Primary Objective of a Marketing Plan
Write your marketing plan as a road map that will steer customers to purchase whatever you are selling. This means you need to research their wants, needs, habits and what will make it easy for them to get from thinking about buying to actually doing it. It requires listening to them, as well as communicating to them persuasively. You can adapt your marketing plan as situations change, but don’t lose sight of its primary objective: influencing customers’ purchasing decisions.
Set your objectives using the SMART criteria: make them specific, measurable, achievable, realistic and within a time frame. Early on in your business your objectives may be broad and then narrow later on. An example would be increasing the number of calls inquiring about a product by a certain percentage within a three-month period. Over time your objective may be to convert a percentage of calls into qualified leads, or prospects, that become sales opportunities.
Your marketing plan needs to contain four key ingredients necessary for meeting your objectives; what is commonly known as the “marketing mix” or the four Ps: price, product, promotion and place. When addressing price, you need to justify the price you are charging. This includes what the market will bear, what the competition charges and profit margin required. Product details the features and benefits of your product or service. Promotion is how you will communicate your product information, and place is where and how you will distribute it.

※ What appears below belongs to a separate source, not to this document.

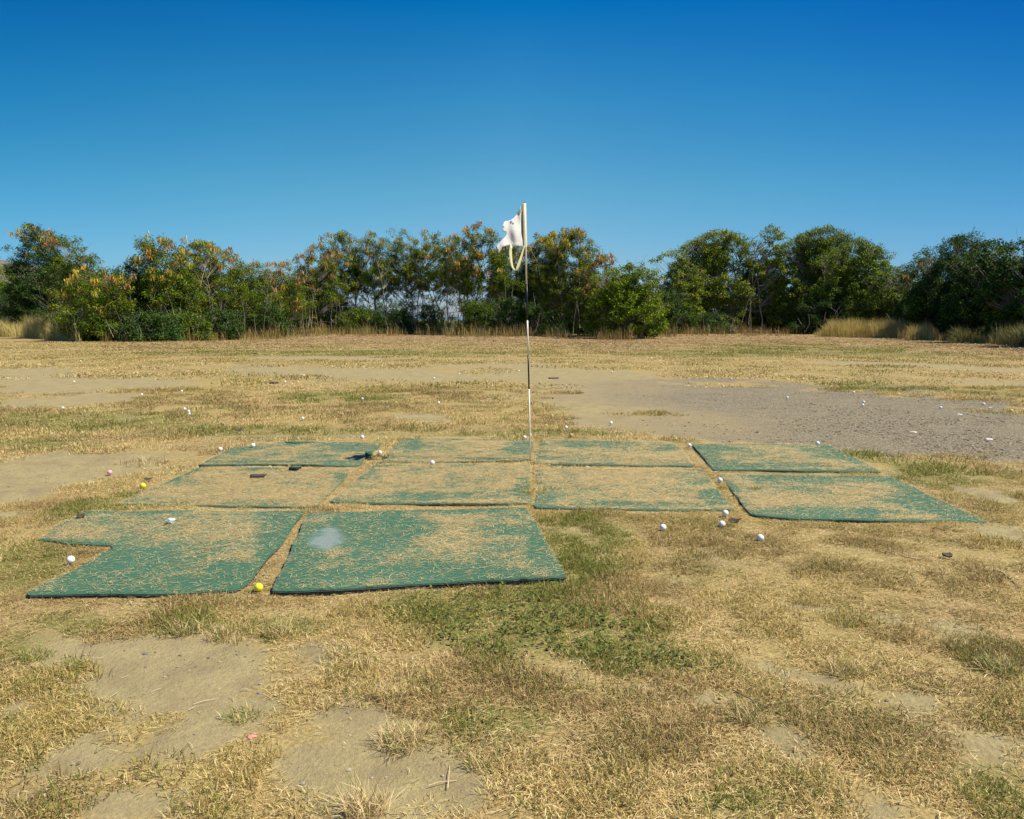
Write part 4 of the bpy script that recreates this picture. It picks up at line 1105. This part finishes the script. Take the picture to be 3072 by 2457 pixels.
def tree(px, top, w_px, label, base_py=None, back=0.0, pal=PAL_LEU, kind='frond', stems=3, crown_bot=0.38, dens=1.0, pods=0.0, podhue=0.5,
         name='leucaena_tree', cat='tree', group='trees of the row along the field edge', seed=0, spread=0.27, cy=1.0, lean=0.0, shape=1.0, bare=0.0, topw=0.55, per0=80):
    r = np.random.default_rng(seed * 77 + int(px)); bpy_ = base_py if base_py is not None else np.interp(px, BX, BY) - 4
    x0, y0 = gp(px, bpy_)
    x0 *= (y0 + back) / y0; y0 += back
    H = zat(top, y0); Wd = w_px * y0 / F
    root = empty(name, (x0, y0, 0), label, cat, group)
    tb = TB()
    # crown clump targets in an irregular envelope
    D = min(Wd * 0.95, 3.8) * cy
    if pal is PAL_LEU: crown_bot -= 0.08; bare = max(bare, 0.9)
    nt = int(78 * dens * max(1.0, Wd * H * (1 - crown_bot) / 9.0))
    zb = H * crown_bot
    T = []; u0 = r.uniform(-0.35, 0.35)
    while len(T) < nt:
        u = r.uniform(-1, 1); d_ = r.uniform(-1, 1); h = r.random() ** 0.9
        env = (topw + (1 - topw) * math.sin(min(1, (1 - h) * 1.6) * PI / 2)) * (1 if h > 0.12 else 0.8)
        if u * u / env ** 2 + d_ * d_ / env ** 2 > 1: continue
        tf = 1 - 0.26 * abs(u - u0) ** 1.5 - 0.30 * max(0.0, float(fbm(u * 2.6 + px * .037, d_ * 1.2 + seed, 1.0, seed + 3, 2)) - 0.42)
        if float(fbm(u * 2.2 + seed * 3.1, h * 3.0 + d_, 1.0, seed + 9, 2)) < 0.36: continue
        z = zb + (H * tf - zb - 0.12) * h
        if r.random() < 0.10: z = H * r.uniform(0.08, max(0.14, crown_bot + 0.05))
        T.append((u * Wd / 2 * (0.85 + 0.3 * r.random()) + lean * h * Wd, d_ * D / 2, z))
    ns_ = max(4, int(nt * .12))
    for _ in range(ns_):   # sprays that break the outline
        u = r.uniform(-1, 1) * 0.9; T.append((u * Wd / 2, r.uniform(-.4, .4) * D, H * (1 - 0.22 * abs(u - u0) ** 1.3) - r.uniform(-.12, .3)))
    T = np.array(T); T[0] = (lean * Wd + r.uniform(-.1, .1) * Wd, 0, H - 0.15)
    # stems
    st = []
    for s_ in range(stems):
        bx = r.uniform(-.28, .28) * Wd * (stems > 1); by = r.uniform(-.25, .25) * D * (stems > 1)
        tx = bx + r.normal(0, 0.22) * Wd + lean * Wd * .6; ty = by + r.normal(0, 0.2) * D; tz = H * r.uniform(0.68, 0.9)
        n = 8; P = np.array([[bx + (tx - bx) * (i / (n - 1)) ** 1.4 + r.normal(0, 0.035) * i ** .5, by + (ty - by) * (i / (n - 1)) ** 1.4 + r.normal(0, 0.035) * i ** .5, tz * i / (n - 1) - (0.05 if i == 0 else 0)] for i in range(n)])
        rad = r.uniform(0.032, 0.06) * (H / 6.5)
        tb.tube(P, rad, rad * 0.3, 6); st.append((P, rad))
    for T_ in T:
        # attach to nearest lower stem point
        best = None
        for P, rad in st:
            for i in range(2, len(P)):
                p = P[i]; dz = T_[2] - p[2]
                if dz < 0.1: continue
                hd = math.hypot(T_[0] - p[0], T_[1] - p[1]); c_ = hd + abs(dz - hd * 0.9) * 0.6
                if best is None or c_ < best[0]: best = (c_, p, rad * (1 - 0.6 * i / len(P)))
        if best is None: p = st[0][0][2]; rd = 0.02
        else: p, rd = best[1], best[2]
        mid = (p + T_) / 2 + [r.normal(0, .08), r.normal(0, .08), r.uniform(-.18, .12)]
        tb.tube(np.array([p, (p + mid) / 2 + r.normal(0, .03, 3), mid, (mid + T_) / 2 + r.normal(0, .04, 3), T_]), min(rd * 0.55, 0.022), 0.006, 4)
        for _ in range(2):
            e = T_ + r.normal(0, spread * 0.8, 3); tb.tube(np.array([mid * 0.3 + T_ * 0.7, e]), 0.008, 0.004, 3)
    for _ in range(int(bare * 14)):   # leafless twigs in the under-storey
        b_ = np.array([r.uniform(-.5, .5) * Wd, r.uniform(-.5, .5) * D, r.uniform(0, 0.15) * H]); e = b_ + [r.normal(0, .5), r.normal(0, .3), r.uniform(.25, .6) * H]
        tb.tube(np.array([b_, (b_ + e) / 2 + r.normal(0, .08, 3), e]), r.uniform(.016, .030), .008, 4)
    link('trunk', mesh_np('trunk', np.array(tb.v), quads=np.array(tb.q), smooth=True), M_BARK, root)
    per = int(per0)
    v, q, c = leaves(r, T[:nt], per, spread, kind, pal)
    v2, q2, c2 = leaves(r, T[nt:], per // 3, spread * 0.9, kind, pal)
    q = np.vstack([q, q2 + len(v)]); v = np.vstack([v, v2]); c = np.vstack([c, c2])
    # stray sprays reaching past the outline
    o = link('crown', None if False else mesh_np('crown', v, quads=q), M_LEAF, root); vcol(o.data, 'col', c)
    if pods > 0:
        sc_ = T[:, 2] / H - T[:, 1] / D * 0.5 + r.random(len(T)) * 0.7
        idx_ = np.argsort(-sc_)[:max(1, int(len(T) * pods * (0.42 if px < 800 else 0.6)))]; K = T[idx_]
        K = K + np.column_stack([r.normal(0, .12, len(K)), -np.abs(r.normal(0.25, .15, len(K))), r.uniform(-.1, .28, len(K))])
        for K1 in K[:95]:
            n = int(r.integers(12, 26)); st_ = K1 + r.normal(0, 1, (n, 3)) * [.10, .07, .10]; L = r.uniform(.16, .28, n); wd = r.uniform(.045, .075, n)
            a = r.uniform(0, PI, n); sx_ = np.stack([np.cos(a), np.sin(a), np.zeros(n)], 1) * (wd / 2)[:, None]
            dn = np.stack([r.normal(0, .2, n), r.normal(0, .2, n), -np.ones(n)], 1) * L[:, None]
            v = np.stack([st_ - sx_ * .4, st_ + sx_ * .4, st_ + dn * .55 + sx_, st_ + dn, st_ + dn * .55 - sx_], 1).reshape(-1, 3)
            b5 = np.arange(n)[:, None] * 5
            cc = POD_COLS[int(np.clip(r.normal(podhue, 0.28), 0, 1) * 3.99)][None] * r.uniform(.75, 1.25, n)[:, None]
            o = link('seed_pods', mesh_np('seed_pods', v, tris=b5 + [2, 3, 4], quads=b5 + [0, 1, 2, 4]), M_POD, root); vcol(o.data, 'col', np.repeat(cc, 5, 0))
    return root

FG = 'thin-stemmed trees of the front row'
TR = [  # px, top, width, kwargs, label
 (25, 800, 130, dict(pal=PAL_BUSH, crown_bot=.15, back=3), 'bushy green tree at the left edge in front of the hill'),
 (130, 682, 185, dict(pal=PAL_DK, crown_bot=.12, pods=.09, podhue=.8, dens=1.5, back=1.5), 'tall dark tree with golden pods at its tip, leftmost tall tree'),
 (245, 712, 170, dict(pal=PAL_LEU, crown_bot=.15, pods=.06, podhue=.05, dens=1.1, bare=1), 'twiggy green tree with reddish pods, next right of the leftmost tall tree'),
 (300, 805, 150, dict(pal=PAL_LEU, crown_bot=.12, pods=.30, podhue=.6, base_py=1022, dens=1.3), 'short tree loaded with orange and yellow pods in front of the left trees'),
 (400, 790, 120, dict(pal=PAL_DK, crown_bot=.25, pods=.1, podhue=.7), 'low green tree in the dip between two taller ones at left'),
 (500, 712, 160, dict(crown_bot=.33, pods=.28, podhue=.45, dens=1.3), 'leafy tree with clustered brown pods around a pointed top, left part of the row'),
 (600, 722, 130, dict(crown_bot=.36, pods=.30, podhue=.65, dens=1.2), 'tree with many yellow pods just right of the pointed leafy one'),
 (690, 748, 130, dict(crown_bot=.38, pods=.26, podhue=.3, dens=1.1), 'tree with rusty pods and a sloping right side'),
 (770, 785, 110, dict(crown_bot=.30, pods=.04, dens=1.0, bare=1), 'low feathery tree in the first dip of the row'),
 (860, 788, 130, dict(crown_bot=.36, pods=.40, podhue=.12, dens=.9, bare=1.5), 'sparse tree covered with salmon-brown pods'),
 (950, 735, 130, dict(crown_bot=.40, pods=.30, podhue=.3, dens=.8, bare=1.5), 'thin see-through tree with pods held high on bare twigs'),
 (1035, 694, 140, dict(crown_bot=.48, pods=.12, podhue=.8, dens=.95, bare=1), 'tall slender white-stemmed tree with a feathery olive top'),
 (1120, 700, 130, dict(crown_bot=.48, pods=.14, podhue=.7, dens=.95), 'olive tree with a broad flat top left of the open gap'),
 (1210, 688, 120, dict(crown_bot=.50, pods=.05, podhue=.8, dens=.9), 'feathery-topped tree over blue sky showing between stems, second left of the flag gap'),
 (1300, 697, 130, dict(crown_bot=.52, pods=.22, podhue=.7, dens=.95), 'tree with yellow pods above the widest see-through gap'),
 (1375, 705, 110, dict(crown_bot=.50, pods=.2, podhue=.7, dens=.8), 'slim tree above the see-through gap, left of the one behind the flag'),
 (1445, 674, 130, dict(crown_bot=.45, pods=.22, podhue=.35, dens=1.1), 'tall tree with rusty pods at its top directly left of the flag'),
 (1530, 715, 120, dict(crown_bot=.28, pods=.12, podhue=.3, dens=1.1), 'tree directly behind the flag strip'),
 (1625, 703, 125, dict(crown_bot=.30, pods=.24, podhue=.6, dens=1.3), 'dense tree with orange pods just right of the flagstick'),
 (1710, 688, 140, dict(crown_bot=.32, pods=.20, podhue=.7, dens=1.4), 'tall bushy tree right of the flagstick with a long sloping right side'),
 (1785, 765, 110, dict(crown_bot=.32, pods=.30, podhue=.15, dens=1.1), 'shorter tree with brown pods beside the round green bush'),
 (1880, 792, 235, dict(pal=PAL_BUSH, kind='fine', crown_bot=.03, dens=2.6, stems=5, base_py=1015, spread=.30, topw=.62, name='broadleaf_bush', per0=90), 'rounded bright green bush with leaves down to the ground'),
 (2035, 755, 150, dict(pal=PAL_OL, kind='broad', crown_bot=.18, dens=1.2, stems=4, name='broadleaf_tree', lean=.03), 'thin grey-green broadleaf tree just right of the round bush'),
 (2150, 690, 230, dict(pal=PAL_OL, kind='broad', crown_bot=.26, dens=1.7, stems=5, name='broadleaf_tree', bare=1.5, spread=.34), 'big olive broadleaf tree with several dark stems'),
 (2285, 672, 110, dict(pal=PAL_OL, kind='broad', crown_bot=.35, dens=.8, stems=3, name='broadleaf_tree', lean=.12, spread=.26, topw=.3), 'narrow olive tree whose spray sticks up between two big trees'),
 (2440, 684, 240, dict(pal=PAL_OL[:4], kind='broad', crown_bot=.12, dens=2.2, stems=5, name='broadleaf_tree', spread=.34, per0=75), 'massive dark broadleaf tree with yellow-green hanging leaves'),
 (2555, 722, 200, dict(pal=PAL_OL[:4], kind='broad', crown_bot=.15, dens=1.7, stems=3, name='broadleaf_tree', spread=.32, lean=.04, per0=70), 'broadleaf tree with drooping branches above the golden grass'),
 (2665, 800, 130, dict(pal=PAL_OL[:4], kind='broad', crown_bot=.15, dens=1.5, name='broadleaf_tree', per0=70), 'low broadleaf tree in the dip of the right-hand row'),
 (2745, 775, 130, dict(pal=PAL_DK, kind='fine', crown_bot=.12, dens=1.6, pods=.03, podhue=.1, name='broadleaf_tree'), 'small dark tree with a tuft of pinkish pods on top at right'),
 (2840, 705, 170, dict(pal=PAL_DK, kind='frond', crown_bot=.12, dens=2.0, per0=70), 'tall dark feathery tree with a pointed tip at right'),
 (2940, 722, 170, dict(pal=PAL_DK, kind='broad', crown_bot=.1, dens=2.0, name='broadleaf_tree', per0=75), 'wide dark broadleaf tree second from the right edge'),
 (3050, 715, 190, dict(pal=PAL_DK, kind='broad', crown_bot=.08, dens=2.0, name='broadleaf_tree', per0=75), 'dark broadleaf tree at the right edge'),
]
for i, (px, top, w, kw, lab) in enumerate(TR):
    tree(px, top, w * (1.0 if kw.get('name') == 'broadleaf_bush' else 1.22 if 'broadleaf' in kw.get('name', '') else 1.1 if px < 260 else 1.38), lab, seed=i + 1, **kw)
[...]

The marketing funnel is a visual system that theoretically tracks the stages prospective consumers go through as they make purchasing decisions. The funnel is used to depict that several prospects may start out considering your product, but fewer actually go through the process to making a final purchase, illustrated by the narrowing of the funnel base. Your marketing plan should contain research that details what the percentage of prospects are at each stage and find ways to determine why a particular purchasing decision was made.
Understanding the buyer’s journey expands on the funnel concept and is based on the premise that your prospective customers already have brands or specific products in mind prior to making a final decision. This is based in large part on the amount of information that is currently available on the Internet; consumers often undertake their own research or read reviews on social media sites early on in the process. Your marketing plan needs to be strong in your branding efforts and provide accessible information online to increase your visibility.